What to work on. Go through the data below and copy it exactly, skipping every picture.

Source material.

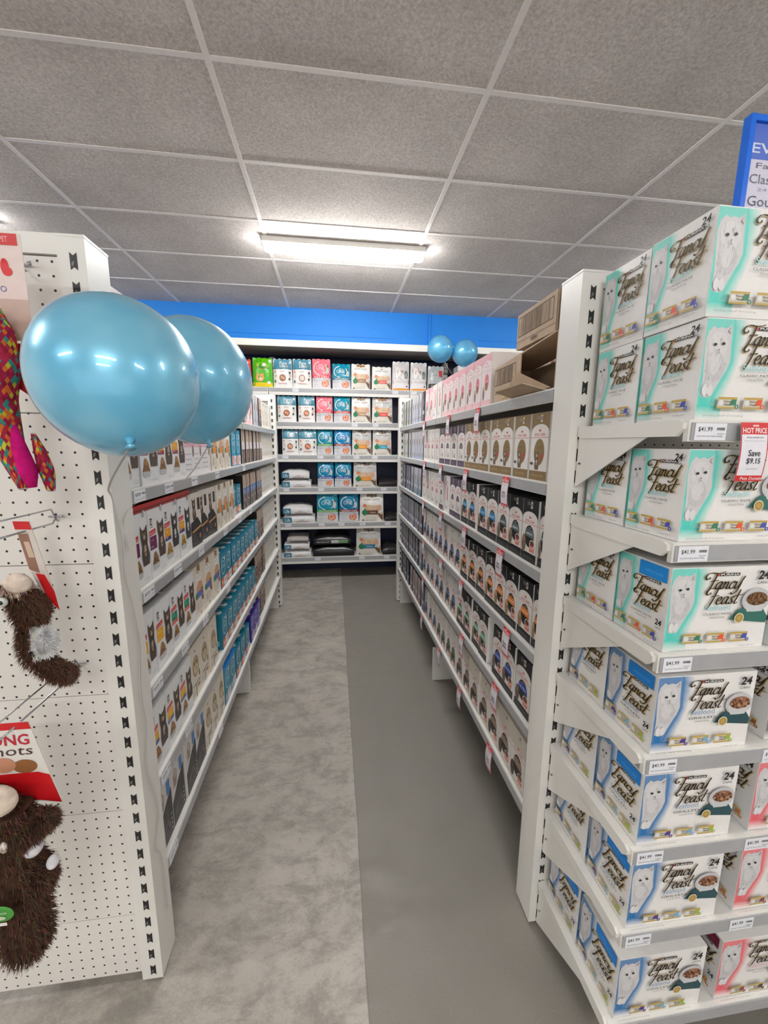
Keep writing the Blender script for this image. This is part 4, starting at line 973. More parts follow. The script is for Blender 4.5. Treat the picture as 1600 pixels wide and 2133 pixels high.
def a_coat(tabc, patch, greyed=False):
    def A(f, w, h):
        f.rect(w*.01, h*.6, w*.99, h*.99, C(200, 198, 196) if greyed else C(238, 236, 232)); f.rect(w*.27, h*.88, w*.75, h*.99, tabc)
        f.poly([(w*.1, h*.86), (w*.5, h*.93), (w*.9, h*.86), (w*.9, h*.74), (w*.5, h*.60), (w*.1, h*.74)], C(190, 190, 190) if greyed else C(244, 243, 241)); f.ell(w*.5, h*.885, w*.03, h*.025, BLACK, n=8); f.text('IVORY COAT', w*.18, h*.77, w*.84, h*.83, C(110, 110, 108))
        f.rect(w*.2, h*.40, w*.82, h*.60, C(214, 176, 140)); f.ell(w*.82, h*.5, w*.11, h*.1, C(226, 170, 150)); f.ell(w*.2, h*.58, w*.08, h*.07, C(214, 140, 100)); f.text('GRAIN', w*.34, h*.52, w*.74, h*.59, C(240, 222, 200)); f.text('FREE', w*.38, h*.44, w*.7, h*.51, C(240, 222, 200))
        f.rect(w*.3, h*.27, w*.76, h*.41, patch); f.text('chicken', w*.42, h*.31, w*.66, h*.36, C(250, 236, 220)); f.ell(w*.21, h*.33, w*.12, h*.10, C(50, 130, 90)); f.poly([(w*.12, h*.36), (w*.22, h*.5), (w*.26, h*.38)], C(50, 130, 90))
        f.poly([(w*.74, h*.28), (w*.97, h*.34), (w*.97, h*.03), (w*.88, h*.10)], C(120, 88, 62)); f.ell(w*.9, h*.30, w*.06, h*.05, C(214, 200, 180)); f.rect(w*.24, h*.06, w*.7, h*.25, C(226, 220, 208)); f.poly([(w*.08, h*.03), (w*.2, h*.03), (w*.14, h*.09)], grey(90))
    return A
def a_plan(stripe, tone):
    def A(f, w, h):
        f.rect(w*.02, h*.38, w*.98, h*.98, C(214, 212, 214)); f.ell(w*.3, h*.72, w*.2, h*.14, tone); f.ell(w*.45, h*.52, w*.28, h*.14, C(236, 232, 230)); f.poly([(w*.25, h*.6), (w*.3, h*.7), (w*.45, h*.66), (w*.6, h*.7), (w*.64, h*.58)], C(120, 104, 100)); f.ell(w*.8, h*.55, w*.12, h*.14, C(110, 122, 110)); f.ell(w*.42, h*.6, w*.1, h*.06, C(226, 206, 196))
        f.poly([(w*.04, h*.24), (w*.97, h*.24), (w*.97, h*.36), (w*.5, h*.42), (w*.04, h*.36)], C(52, 46, 46)); f.text('PRO PLAN', w*.2, h*.27, w*.86, h*.34, C(190, 180, 176)); f.rect(w*.06, h*.07, w*.95, h*.22, C(232, 230, 236)); f.rect(w*.06, h*.02, w*.95, h*.075, stripe); f.ell(w*.84, h*.15, w*.04, h*.03, BLACK, n=8)
    return A
def a_green(f, w, h):
    f.rect(w*.01, h*.01, w*.99, h*.99, C(60, 172, 20), C(96, 196, 20), 6); f.rect(w*.01, h*.02, w*.98, h*.16, C(240, 206, 30)); f.ell(w*.5, h*.72, w*.28, h*.12, C(240, 190, 60)); f.text('Friskies', w*.2, h*.62, w*.82, h*.72, C(40, 110, 60), .1, .02); f.ell(w*.6, h*.76, w*.1, h*.06, WHITE)
    f.ell(w*.38, h*.32, w*.21, h*.13, C(226, 160, 90)); f.poly([(w*.2, h*.38), (w*.22, h*.5), (w*.32, h*.42)], C(226, 160, 90)); f.poly([(w*.44, h*.42), (w*.56, h*.5), (w*.56, h*.38)], C(226, 160, 90)); f.ell(w*.42, h*.28, w*.08, h*.05, C(244, 220, 190)); f.ell(w*.32, h*.34, w*.02, h*.02, BLACK, n=6); f.ell(w*.46, h*.34, w*.02, h*.02, BLACK, n=6); f.ell(w*.88, h*.9, w*.06, h*.05, WHITE); f.ell(w*.82, h*.16, w*.08, h*.05, WHITE)
def a_orange(f, w, h): f.rect(w*.01, h*.01, w*.99, h*.99, C(226, 80, 30)); f.ell(w*.78, h*.88, w*.1, h*.05, WHITE); f.text('Friskies', w*.2, h*.6, w*.8, h*.7, WHITE)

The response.
Keep writing the Blender script for this image. This is part 4, starting at line 973. More parts follow. The script is for Blender 4.5. Treat the picture as 1600 pixels wide and 2133 pixels high.
def a_coat(tabc, patch, greyed=False):
    def A(f, w, h):
        f.rect(w*.01, h*.6, w*.99, h*.99, C(200, 198, 196) if greyed else C(238, 236, 232)); f.rect(w*.27, h*.88, w*.75, h*.99, tabc)
        f.poly([(w*.1, h*.86), (w*.5, h*.93), (w*.9, h*.86), (w*.9, h*.74), (w*.5, h*.60), (w*.1, h*.74)], C(190, 190, 190) if greyed else C(244, 243, 241)); f.ell(w*.5, h*.885, w*.03, h*.025, BLACK, n=8); f.text('IVORY COAT', w*.18, h*.77, w*.84, h*.83, C(110, 110, 108))
        f.rect(w*.2, h*.40, w*.82, h*.60, C(214, 176, 140)); f.ell(w*.82, h*.5, w*.11, h*.1, C(226, 170, 150)); f.ell(w*.2, h*.58, w*.08, h*.07, C(214, 140, 100)); f.text('GRAIN', w*.34, h*.52, w*.74, h*.59, C(240, 222, 200)); f.text('FREE', w*.38, h*.44, w*.7, h*.51, C(240, 222, 200))
        f.rect(w*.3, h*.27, w*.76, h*.41, patch); f.text('chicken', w*.42, h*.31, w*.66, h*.36, C(250, 236, 220)); f.ell(w*.21, h*.33, w*.12, h*.10, C(50, 130, 90)); f.poly([(w*.12, h*.36), (w*.22, h*.5), (w*.26, h*.38)], C(50, 130, 90))
        f.poly([(w*.74, h*.28), (w*.97, h*.34), (w*.97, h*.03), (w*.88, h*.10)], C(120, 88, 62)); f.ell(w*.9, h*.30, w*.06, h*.05, C(214, 200, 180)); f.rect(w*.24, h*.06, w*.7, h*.25, C(226, 220, 208)); f.poly([(w*.08, h*.03), (w*.2, h*.03), (w*.14, h*.09)], grey(90))
    return A
def a_plan(stripe, tone):
    def A(f, w, h):
        f.rect(w*.02, h*.38, w*.98, h*.98, C(214, 212, 214)); f.ell(w*.3, h*.72, w*.2, h*.14, tone); f.ell(w*.45, h*.52, w*.28, h*.14, C(236, 232, 230)); f.poly([(w*.25, h*.6), (w*.3, h*.7), (w*.45, h*.66), (w*.6, h*.7), (w*.64, h*.58)], C(120, 104, 100)); f.ell(w*.8, h*.55, w*.12, h*.14, C(110, 122, 110)); f.ell(w*.42, h*.6, w*.1, h*.06, C(226, 206, 196))
        f.poly([(w*.04, h*.24), (w*.97, h*.24), (w*.97, h*.36), (w*.5, h*.42), (w*.04, h*.36)], C(52, 46, 46)); f.text('PRO PLAN', w*.2, h*.27, w*.86, h*.34, C(190, 180, 176)); f.rect(w*.06, h*.07, w*.95, h*.22, C(232, 230, 236)); f.rect(w*.06, h*.02, w*.95, h*.075, stripe); f.ell(w*.84, h*.15, w*.04, h*.03, BLACK, n=8)
    return A
def a_green(f, w, h):
    f.rect(w*.01, h*.01, w*.99, h*.99, C(60, 172, 20), C(96, 196, 20), 6); f.rect(w*.01, h*.02, w*.98, h*.16, C(240, 206, 30)); f.ell(w*.5, h*.72, w*.28, h*.12, C(240, 190, 60)); f.text('Friskies', w*.2, h*.62, w*.82, h*.72, C(40, 110, 60), .1, .02); f.ell(w*.6, h*.76, w*.1, h*.06, WHITE)
    f.ell(w*.38, h*.32, w*.21, h*.13, C(226, 160, 90)); f.poly([(w*.2, h*.38), (w*.22, h*.5), (w*.32, h*.42)], C(226, 160, 90)); f.poly([(w*.44, h*.42), (w*.56, h*.5), (w*.56, h*.38)], C(226, 160, 90)); f.ell(w*.42, h*.28, w*.08, h*.05, C(244, 220, 190)); f.ell(w*.32, h*.34, w*.02, h*.02, BLACK, n=6); f.ell(w*.46, h*.34, w*.02, h*.02, BLACK, n=6); f.ell(w*.88, h*.9, w*.06, h*.05, WHITE); f.ell(w*.82, h*.16, w*.08, h*.05, WHITE)
def a_orange(f, w, h): f.rect(w*.01, h*.01, w*.99, h*.99, C(226, 80, 30)); f.ell(w*.78, h*.88, w*.1, h*.05, WHITE); f.text('Friskies', w*.2, h*.6, w*.8, h*.7, WHITE)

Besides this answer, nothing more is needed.